Chimgan Mountains
"After a week of desert and turquoise domes, I had completely forgotten Uzbekistan had mountains. It has excellent mountains."
You travel to Uzbekistan for the Silk Road cities — for the blue domes of Samarkand, the mud-walled old town of Khiva, the close warren of Bukhara. You do not, generally, travel to Uzbekistan for the mountains, which is exactly why the Chimgan range came as such a delight. After a week in which every horizon had been either desert flat or a tiled minaret, climbing into the western spurs of the Tian Shan north-east of Tashkent felt like stepping into an entirely different country that happens to share a border with itself.
It’s an easy run from the capital — a couple of hours by shared taxi, the road climbing out of the Tashkent haze into clearer, cooler air, past roadside stalls selling honey and dried apricots and the season’s fruit. Tashkent gets brutally hot in summer, and the locals have long known that the cure is to go up. Chimgan and the neighbouring Beldersay slopes are the city’s escape valve: a ski resort in winter, a hiking and picnicking refuge in summer.
Up the old chairlift
The centrepiece, for the lazily inclined, is the open chairlift that hauls you up the flank of the mountain. It is gloriously, unapologetically Soviet — a single bar across your lap, your feet dangling over the slope, the cable humming, the whole apparatus radiating the calm confidence of machinery that has been doing this since long before anyone worried about it. Lia loved it immediately. I made my peace with it somewhere around the second pylon and then, I’ll admit, loved it too.

The view from the upper station is worth every creaking metre of the ascent. In summer the slopes are green and dotted with wildflowers, the higher peaks still streaked with the last of the snow, and the air has that thin clean alpine quality that makes you breathe deliberately. We walked along the ridge for an hour, met a Tashkent family who shared their bread and a thermos of tea with the instant generosity I’d encountered all over the country, and watched eagles riding the thermals below us — which is a strange thing to see, a bird of prey circling beneath your feet.
The lake below
Spread out at the foot of the range is the Charvak reservoir, an artificial lake of a turquoise so vivid it looks photoshopped against the dun mountains around it. In summer its shores fill with Uzbek holidaymakers — there are swimming spots, a few resorts, men selling rides on jet skis with more enthusiasm than caution. We drove down to a quiet stretch of shoreline in the late afternoon and swam in water that was startlingly cold and clear, the mountains we’d been standing on that morning now reflected across the surface.

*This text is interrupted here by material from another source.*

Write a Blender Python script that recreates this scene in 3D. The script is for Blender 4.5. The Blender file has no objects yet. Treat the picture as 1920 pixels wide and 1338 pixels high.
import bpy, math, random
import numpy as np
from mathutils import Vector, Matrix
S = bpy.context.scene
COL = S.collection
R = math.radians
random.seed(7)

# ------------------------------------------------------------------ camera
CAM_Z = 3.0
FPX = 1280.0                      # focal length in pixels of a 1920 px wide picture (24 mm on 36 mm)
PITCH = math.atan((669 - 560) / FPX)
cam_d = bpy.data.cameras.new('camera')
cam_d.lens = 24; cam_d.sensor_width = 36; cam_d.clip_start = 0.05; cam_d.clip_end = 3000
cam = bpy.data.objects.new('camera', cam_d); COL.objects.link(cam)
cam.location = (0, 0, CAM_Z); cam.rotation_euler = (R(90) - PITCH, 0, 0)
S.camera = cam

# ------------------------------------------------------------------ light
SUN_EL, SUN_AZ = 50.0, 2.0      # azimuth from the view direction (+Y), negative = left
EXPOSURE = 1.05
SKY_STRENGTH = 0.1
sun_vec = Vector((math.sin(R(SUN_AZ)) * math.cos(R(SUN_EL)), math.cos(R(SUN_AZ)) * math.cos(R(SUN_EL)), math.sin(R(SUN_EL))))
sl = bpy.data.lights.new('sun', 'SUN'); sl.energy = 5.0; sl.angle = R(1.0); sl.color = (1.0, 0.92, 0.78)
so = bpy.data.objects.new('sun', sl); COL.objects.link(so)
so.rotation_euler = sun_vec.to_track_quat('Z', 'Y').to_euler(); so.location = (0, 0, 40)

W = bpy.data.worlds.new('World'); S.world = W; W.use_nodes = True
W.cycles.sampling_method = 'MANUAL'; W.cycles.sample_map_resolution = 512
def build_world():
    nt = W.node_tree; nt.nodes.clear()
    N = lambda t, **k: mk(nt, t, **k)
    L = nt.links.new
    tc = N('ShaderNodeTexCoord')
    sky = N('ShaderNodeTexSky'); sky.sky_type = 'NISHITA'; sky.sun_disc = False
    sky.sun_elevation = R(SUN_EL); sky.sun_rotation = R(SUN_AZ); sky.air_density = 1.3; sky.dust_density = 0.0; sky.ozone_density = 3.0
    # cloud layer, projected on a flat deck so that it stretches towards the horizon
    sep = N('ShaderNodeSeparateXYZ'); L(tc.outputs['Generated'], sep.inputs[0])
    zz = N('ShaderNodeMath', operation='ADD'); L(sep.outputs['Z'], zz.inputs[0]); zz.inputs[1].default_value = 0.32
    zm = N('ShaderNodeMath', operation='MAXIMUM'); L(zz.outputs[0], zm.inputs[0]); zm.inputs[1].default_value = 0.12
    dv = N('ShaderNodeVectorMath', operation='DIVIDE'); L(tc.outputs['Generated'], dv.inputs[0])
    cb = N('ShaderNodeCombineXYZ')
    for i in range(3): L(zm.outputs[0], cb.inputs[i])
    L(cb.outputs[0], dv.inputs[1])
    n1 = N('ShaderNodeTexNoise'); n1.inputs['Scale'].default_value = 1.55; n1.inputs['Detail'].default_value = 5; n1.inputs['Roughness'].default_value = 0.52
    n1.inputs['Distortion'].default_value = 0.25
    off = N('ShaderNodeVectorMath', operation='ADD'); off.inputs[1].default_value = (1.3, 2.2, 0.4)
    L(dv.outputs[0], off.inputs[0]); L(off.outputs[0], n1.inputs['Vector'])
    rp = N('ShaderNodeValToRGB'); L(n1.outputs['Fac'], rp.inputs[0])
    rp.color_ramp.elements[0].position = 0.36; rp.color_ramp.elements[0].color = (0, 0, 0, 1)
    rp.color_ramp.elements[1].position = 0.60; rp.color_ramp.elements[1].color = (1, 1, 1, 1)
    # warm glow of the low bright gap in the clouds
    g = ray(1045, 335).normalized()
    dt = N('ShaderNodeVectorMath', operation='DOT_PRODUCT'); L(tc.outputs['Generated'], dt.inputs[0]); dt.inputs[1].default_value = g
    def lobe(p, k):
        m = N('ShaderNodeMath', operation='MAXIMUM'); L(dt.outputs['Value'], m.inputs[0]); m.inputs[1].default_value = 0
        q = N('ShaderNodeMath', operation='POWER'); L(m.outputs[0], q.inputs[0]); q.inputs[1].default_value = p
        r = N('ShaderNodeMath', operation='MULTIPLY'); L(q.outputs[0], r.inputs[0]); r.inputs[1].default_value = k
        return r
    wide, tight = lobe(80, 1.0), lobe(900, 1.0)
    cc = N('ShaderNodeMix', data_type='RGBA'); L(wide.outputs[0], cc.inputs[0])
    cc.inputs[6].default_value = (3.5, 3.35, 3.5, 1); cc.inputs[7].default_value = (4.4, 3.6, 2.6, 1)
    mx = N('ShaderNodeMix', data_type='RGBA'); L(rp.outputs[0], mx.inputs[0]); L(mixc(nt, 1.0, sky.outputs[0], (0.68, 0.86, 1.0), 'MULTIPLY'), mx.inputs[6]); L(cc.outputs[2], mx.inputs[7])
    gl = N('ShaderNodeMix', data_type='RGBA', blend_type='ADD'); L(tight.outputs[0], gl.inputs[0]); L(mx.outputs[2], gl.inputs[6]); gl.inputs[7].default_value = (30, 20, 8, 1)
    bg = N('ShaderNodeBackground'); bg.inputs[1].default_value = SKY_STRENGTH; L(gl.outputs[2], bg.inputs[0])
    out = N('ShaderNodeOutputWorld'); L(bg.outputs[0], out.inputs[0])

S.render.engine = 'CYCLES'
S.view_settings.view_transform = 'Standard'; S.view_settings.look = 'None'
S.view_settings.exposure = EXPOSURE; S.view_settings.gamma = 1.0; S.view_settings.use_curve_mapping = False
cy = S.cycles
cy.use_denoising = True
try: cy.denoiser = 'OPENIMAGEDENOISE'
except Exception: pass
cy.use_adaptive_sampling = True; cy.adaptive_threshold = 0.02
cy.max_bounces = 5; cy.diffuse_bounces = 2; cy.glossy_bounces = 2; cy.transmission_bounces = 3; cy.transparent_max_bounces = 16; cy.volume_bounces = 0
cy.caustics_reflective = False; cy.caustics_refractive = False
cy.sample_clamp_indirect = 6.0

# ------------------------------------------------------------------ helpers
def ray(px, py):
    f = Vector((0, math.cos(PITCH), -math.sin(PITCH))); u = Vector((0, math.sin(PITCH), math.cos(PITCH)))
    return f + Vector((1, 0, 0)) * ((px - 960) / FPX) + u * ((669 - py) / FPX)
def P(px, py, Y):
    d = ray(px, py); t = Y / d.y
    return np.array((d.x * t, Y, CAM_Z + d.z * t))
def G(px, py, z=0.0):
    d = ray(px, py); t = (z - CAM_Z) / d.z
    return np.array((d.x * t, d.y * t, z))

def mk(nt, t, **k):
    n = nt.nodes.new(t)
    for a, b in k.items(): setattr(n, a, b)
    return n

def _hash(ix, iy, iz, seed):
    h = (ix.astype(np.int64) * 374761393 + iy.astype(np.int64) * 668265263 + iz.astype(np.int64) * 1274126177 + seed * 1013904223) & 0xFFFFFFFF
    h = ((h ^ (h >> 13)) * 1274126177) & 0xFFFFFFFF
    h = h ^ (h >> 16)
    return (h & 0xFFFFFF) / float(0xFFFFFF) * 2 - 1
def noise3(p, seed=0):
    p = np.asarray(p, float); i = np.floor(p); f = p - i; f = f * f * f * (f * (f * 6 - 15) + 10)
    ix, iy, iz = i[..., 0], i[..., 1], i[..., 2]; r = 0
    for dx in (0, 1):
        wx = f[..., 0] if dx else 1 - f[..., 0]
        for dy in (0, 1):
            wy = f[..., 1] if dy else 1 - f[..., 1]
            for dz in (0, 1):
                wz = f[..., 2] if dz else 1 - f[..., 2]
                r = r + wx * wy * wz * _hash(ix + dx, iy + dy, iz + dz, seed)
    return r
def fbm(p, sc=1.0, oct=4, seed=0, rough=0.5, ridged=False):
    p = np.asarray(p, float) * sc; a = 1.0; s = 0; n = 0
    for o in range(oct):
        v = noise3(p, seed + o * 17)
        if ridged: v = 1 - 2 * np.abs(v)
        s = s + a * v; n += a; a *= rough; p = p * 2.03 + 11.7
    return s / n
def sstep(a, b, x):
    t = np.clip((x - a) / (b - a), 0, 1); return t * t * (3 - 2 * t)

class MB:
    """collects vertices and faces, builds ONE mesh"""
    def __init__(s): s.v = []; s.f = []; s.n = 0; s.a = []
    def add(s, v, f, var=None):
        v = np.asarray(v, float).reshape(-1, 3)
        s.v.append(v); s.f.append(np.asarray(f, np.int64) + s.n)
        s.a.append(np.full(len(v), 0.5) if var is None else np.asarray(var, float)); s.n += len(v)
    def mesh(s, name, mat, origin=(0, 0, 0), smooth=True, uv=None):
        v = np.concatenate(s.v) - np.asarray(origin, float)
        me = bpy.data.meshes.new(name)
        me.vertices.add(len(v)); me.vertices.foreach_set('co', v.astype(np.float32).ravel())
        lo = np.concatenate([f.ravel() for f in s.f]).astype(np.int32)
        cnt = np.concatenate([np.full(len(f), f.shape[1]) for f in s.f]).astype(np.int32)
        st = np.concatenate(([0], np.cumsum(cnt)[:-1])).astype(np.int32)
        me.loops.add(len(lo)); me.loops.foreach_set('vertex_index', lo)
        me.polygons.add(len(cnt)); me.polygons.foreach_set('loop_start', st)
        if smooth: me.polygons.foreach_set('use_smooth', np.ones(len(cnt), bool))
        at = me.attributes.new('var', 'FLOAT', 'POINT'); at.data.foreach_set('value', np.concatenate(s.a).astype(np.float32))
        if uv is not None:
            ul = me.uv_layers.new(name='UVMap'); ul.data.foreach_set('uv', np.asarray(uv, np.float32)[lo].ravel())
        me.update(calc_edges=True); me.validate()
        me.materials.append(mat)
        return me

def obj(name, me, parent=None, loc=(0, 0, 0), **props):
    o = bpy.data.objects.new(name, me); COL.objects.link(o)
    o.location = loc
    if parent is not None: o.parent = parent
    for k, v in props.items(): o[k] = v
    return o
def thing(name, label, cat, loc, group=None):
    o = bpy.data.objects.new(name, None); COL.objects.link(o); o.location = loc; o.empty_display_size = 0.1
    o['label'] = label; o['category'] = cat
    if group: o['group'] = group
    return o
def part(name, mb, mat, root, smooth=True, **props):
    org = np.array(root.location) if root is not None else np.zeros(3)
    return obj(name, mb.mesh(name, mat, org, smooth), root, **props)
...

There’s a particular pleasure in swimming in mountain meltwater while the heat of a Central Asian summer presses down from above, and we lingered on the shore until the light went gold and the day-trippers began packing up their picnics. A man near us was grilling shashlik over a small fire, the smell of lamb fat and cumin drifting over the water, and he waved us over and refused payment for the skewers he handed us. Uzbekistan does this constantly. I never got used to it, in the best way.
Worth the detour
Chimgan won’t replace Samarkand or Bukhara in anyone’s memory of Uzbekistan, and it shouldn’t. But it’s the perfect counterweight to all that magnificent history — a couple of days of green ridges, cold lake water and rickety chairlifts that reminds you the country is more than its monuments. If you’ve been overdosing on tilework, go up the mountain. It clears the head.
When to go: June to September for hiking, swimming and the chairlift, when the slopes are green and the lake is warm enough to brave. December to March turns Chimgan and Beldersay into Uzbekistan’s main ski area — modest by Alpine standards, but a genuine novelty.